▶ [Extracted information]:
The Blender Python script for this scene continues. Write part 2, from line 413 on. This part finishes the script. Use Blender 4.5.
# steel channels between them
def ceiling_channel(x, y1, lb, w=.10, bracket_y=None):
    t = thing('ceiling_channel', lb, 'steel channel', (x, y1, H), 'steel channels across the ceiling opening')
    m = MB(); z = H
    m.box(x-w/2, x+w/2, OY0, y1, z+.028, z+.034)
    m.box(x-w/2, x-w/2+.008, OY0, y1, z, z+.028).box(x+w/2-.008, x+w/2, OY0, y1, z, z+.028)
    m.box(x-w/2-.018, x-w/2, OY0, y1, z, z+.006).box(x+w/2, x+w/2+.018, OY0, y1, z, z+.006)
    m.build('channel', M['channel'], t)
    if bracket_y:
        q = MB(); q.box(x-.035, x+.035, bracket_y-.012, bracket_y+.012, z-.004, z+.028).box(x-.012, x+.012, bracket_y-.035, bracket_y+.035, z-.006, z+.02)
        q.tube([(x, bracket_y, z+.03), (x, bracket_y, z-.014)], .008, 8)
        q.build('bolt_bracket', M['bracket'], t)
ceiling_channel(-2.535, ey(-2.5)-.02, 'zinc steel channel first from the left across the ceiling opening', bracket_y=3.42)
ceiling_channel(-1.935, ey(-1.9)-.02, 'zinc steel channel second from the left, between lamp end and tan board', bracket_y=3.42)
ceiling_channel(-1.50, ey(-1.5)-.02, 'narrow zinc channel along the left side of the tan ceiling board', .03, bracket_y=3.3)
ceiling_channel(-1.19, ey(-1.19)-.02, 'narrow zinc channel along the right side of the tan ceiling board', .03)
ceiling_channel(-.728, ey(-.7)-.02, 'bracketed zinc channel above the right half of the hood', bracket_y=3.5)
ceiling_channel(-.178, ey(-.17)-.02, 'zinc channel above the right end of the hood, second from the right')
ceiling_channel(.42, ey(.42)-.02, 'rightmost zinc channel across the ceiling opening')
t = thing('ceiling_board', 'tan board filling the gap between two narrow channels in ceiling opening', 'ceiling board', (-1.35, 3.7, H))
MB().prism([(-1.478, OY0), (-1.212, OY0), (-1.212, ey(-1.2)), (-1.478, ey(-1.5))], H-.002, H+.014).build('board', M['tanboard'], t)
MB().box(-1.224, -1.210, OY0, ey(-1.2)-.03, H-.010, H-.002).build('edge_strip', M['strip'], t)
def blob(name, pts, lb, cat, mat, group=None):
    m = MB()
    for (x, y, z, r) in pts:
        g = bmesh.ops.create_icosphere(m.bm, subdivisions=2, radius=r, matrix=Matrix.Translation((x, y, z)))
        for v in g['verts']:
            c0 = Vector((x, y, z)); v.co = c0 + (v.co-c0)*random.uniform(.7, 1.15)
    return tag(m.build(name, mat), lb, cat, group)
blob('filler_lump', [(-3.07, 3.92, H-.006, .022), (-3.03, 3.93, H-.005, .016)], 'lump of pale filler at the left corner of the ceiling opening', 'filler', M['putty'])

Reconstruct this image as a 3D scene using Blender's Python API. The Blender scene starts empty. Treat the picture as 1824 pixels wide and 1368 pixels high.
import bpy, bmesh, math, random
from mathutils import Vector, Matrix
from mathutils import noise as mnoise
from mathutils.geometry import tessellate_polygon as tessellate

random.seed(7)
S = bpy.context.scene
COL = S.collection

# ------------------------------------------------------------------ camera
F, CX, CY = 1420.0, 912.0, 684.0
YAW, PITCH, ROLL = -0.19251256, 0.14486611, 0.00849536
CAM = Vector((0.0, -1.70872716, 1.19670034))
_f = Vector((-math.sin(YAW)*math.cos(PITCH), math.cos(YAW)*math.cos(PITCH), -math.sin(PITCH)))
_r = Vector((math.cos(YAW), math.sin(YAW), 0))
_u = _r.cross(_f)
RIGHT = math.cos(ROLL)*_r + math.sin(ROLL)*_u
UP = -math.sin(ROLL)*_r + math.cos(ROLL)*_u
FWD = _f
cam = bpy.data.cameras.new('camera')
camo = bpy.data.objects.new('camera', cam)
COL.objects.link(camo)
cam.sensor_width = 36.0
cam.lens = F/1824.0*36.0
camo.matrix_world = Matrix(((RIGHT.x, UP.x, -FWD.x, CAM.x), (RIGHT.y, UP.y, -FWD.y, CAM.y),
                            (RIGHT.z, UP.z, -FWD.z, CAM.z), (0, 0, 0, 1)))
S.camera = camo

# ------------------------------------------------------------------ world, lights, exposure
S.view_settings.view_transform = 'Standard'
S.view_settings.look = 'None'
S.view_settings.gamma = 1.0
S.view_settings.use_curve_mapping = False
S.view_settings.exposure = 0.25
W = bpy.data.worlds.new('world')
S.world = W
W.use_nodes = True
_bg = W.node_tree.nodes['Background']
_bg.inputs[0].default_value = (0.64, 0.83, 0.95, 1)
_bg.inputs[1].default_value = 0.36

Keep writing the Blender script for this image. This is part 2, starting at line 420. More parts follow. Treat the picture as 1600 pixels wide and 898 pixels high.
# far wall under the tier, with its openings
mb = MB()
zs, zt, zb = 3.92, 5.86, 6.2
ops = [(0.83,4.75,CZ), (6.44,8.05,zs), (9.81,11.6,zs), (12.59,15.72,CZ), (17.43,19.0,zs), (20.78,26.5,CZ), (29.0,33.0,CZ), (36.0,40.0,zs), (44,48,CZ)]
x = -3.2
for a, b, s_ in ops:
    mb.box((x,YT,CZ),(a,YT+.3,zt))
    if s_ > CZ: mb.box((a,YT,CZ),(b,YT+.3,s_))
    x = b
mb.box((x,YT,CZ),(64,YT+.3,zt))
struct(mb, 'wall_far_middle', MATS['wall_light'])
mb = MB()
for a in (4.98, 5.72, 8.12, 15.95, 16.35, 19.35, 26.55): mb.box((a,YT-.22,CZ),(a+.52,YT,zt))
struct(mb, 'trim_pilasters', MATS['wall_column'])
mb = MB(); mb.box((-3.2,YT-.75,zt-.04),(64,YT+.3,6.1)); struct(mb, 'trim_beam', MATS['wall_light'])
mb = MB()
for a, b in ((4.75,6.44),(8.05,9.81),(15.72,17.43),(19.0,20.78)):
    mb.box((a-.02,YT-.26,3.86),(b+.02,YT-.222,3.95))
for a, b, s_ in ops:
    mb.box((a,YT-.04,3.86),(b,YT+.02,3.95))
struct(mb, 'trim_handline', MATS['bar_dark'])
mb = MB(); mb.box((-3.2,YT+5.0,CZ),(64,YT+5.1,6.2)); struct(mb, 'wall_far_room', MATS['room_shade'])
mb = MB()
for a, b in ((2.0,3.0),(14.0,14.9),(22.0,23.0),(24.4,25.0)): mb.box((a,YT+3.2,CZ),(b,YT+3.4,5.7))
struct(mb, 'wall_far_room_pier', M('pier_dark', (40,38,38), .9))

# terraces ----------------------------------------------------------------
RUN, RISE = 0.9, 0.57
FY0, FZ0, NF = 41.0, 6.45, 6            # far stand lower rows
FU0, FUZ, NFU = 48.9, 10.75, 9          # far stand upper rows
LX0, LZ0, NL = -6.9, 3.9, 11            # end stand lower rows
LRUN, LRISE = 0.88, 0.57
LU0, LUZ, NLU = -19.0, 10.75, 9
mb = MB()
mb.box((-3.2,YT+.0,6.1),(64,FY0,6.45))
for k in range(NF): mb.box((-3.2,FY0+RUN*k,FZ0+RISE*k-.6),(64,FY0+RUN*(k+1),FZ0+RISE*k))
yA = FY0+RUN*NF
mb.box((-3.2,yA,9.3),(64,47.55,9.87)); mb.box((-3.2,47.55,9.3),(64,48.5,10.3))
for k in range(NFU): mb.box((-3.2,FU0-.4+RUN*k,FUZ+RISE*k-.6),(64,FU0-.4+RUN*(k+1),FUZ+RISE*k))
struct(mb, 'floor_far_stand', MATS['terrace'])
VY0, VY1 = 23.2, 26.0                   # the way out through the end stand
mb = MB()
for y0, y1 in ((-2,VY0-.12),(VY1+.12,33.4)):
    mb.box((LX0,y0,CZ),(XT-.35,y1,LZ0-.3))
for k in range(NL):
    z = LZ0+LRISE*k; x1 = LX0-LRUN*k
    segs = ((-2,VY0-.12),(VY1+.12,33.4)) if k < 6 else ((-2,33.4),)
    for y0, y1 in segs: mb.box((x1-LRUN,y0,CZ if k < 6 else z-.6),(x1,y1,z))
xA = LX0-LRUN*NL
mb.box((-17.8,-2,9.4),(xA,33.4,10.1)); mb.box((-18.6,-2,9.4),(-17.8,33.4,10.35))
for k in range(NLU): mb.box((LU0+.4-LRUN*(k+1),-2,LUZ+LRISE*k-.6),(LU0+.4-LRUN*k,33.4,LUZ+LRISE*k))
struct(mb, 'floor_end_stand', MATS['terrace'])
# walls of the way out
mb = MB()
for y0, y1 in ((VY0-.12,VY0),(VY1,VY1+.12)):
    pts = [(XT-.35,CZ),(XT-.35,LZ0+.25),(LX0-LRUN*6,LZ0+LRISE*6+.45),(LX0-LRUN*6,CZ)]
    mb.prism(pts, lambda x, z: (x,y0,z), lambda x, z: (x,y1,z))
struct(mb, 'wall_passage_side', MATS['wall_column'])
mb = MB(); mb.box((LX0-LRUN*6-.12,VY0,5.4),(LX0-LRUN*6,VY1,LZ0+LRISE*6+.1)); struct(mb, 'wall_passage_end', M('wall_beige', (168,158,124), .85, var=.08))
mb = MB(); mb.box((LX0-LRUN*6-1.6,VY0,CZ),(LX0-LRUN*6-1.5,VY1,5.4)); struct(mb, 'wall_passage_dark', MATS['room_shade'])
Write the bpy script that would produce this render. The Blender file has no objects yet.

▶ [Goal]: Your task is to give again the lines from the one containing "Keep writing the" to the one containing "struct(mb, 'wall_far_room_pier', M('pier_dark', (40,38,38), .9))", both lines included, exactly and without anything added.

▶ [Answer to this task]:
Keep writing the Blender script for this image. This is part 2, starting at line 420. More parts follow. Treat the picture as 1600 pixels wide and 898 pixels high.
# far wall under the tier, with its openings
mb = MB()
zs, zt, zb = 3.92, 5.86, 6.2
ops = [(0.83,4.75,CZ), (6.44,8.05,zs), (9.81,11.6,zs), (12.59,15.72,CZ), (17.43,19.0,zs), (20.78,26.5,CZ), (29.0,33.0,CZ), (36.0,40.0,zs), (44,48,CZ)]
x = -3.2
for a, b, s_ in ops:
    mb.box((x,YT,CZ),(a,YT+.3,zt))
    if s_ > CZ: mb.box((a,YT,CZ),(b,YT+.3,s_))
    x = b
mb.box((x,YT,CZ),(64,YT+.3,zt))
struct(mb, 'wall_far_middle', MATS['wall_light'])
mb = MB()
for a in (4.98, 5.72, 8.12, 15.95, 16.35, 19.35, 26.55): mb.box((a,YT-.22,CZ),(a+.52,YT,zt))
struct(mb, 'trim_pilasters', MATS['wall_column'])
mb = MB(); mb.box((-3.2,YT-.75,zt-.04),(64,YT+.3,6.1)); struct(mb, 'trim_beam', MATS['wall_light'])
mb = MB()
for a, b in ((4.75,6.44),(8.05,9.81),(15.72,17.43),(19.0,20.78)):
    mb.box((a-.02,YT-.26,3.86),(b+.02,YT-.222,3.95))
for a, b, s_ in ops:
    mb.box((a,YT-.04,3.86),(b,YT+.02,3.95))
struct(mb, 'trim_handline', MATS['bar_dark'])
mb = MB(); mb.box((-3.2,YT+5.0,CZ),(64,YT+5.1,6.2)); struct(mb, 'wall_far_room', MATS['room_shade'])
mb = MB()
for a, b in ((2.0,3.0),(14.0,14.9),(22.0,23.0),(24.4,25.0)): mb.box((a,YT+3.2,CZ),(b,YT+3.4,5.7))
struct(mb, 'wall_far_room_pier', M('pier_dark', (40,38,38), .9))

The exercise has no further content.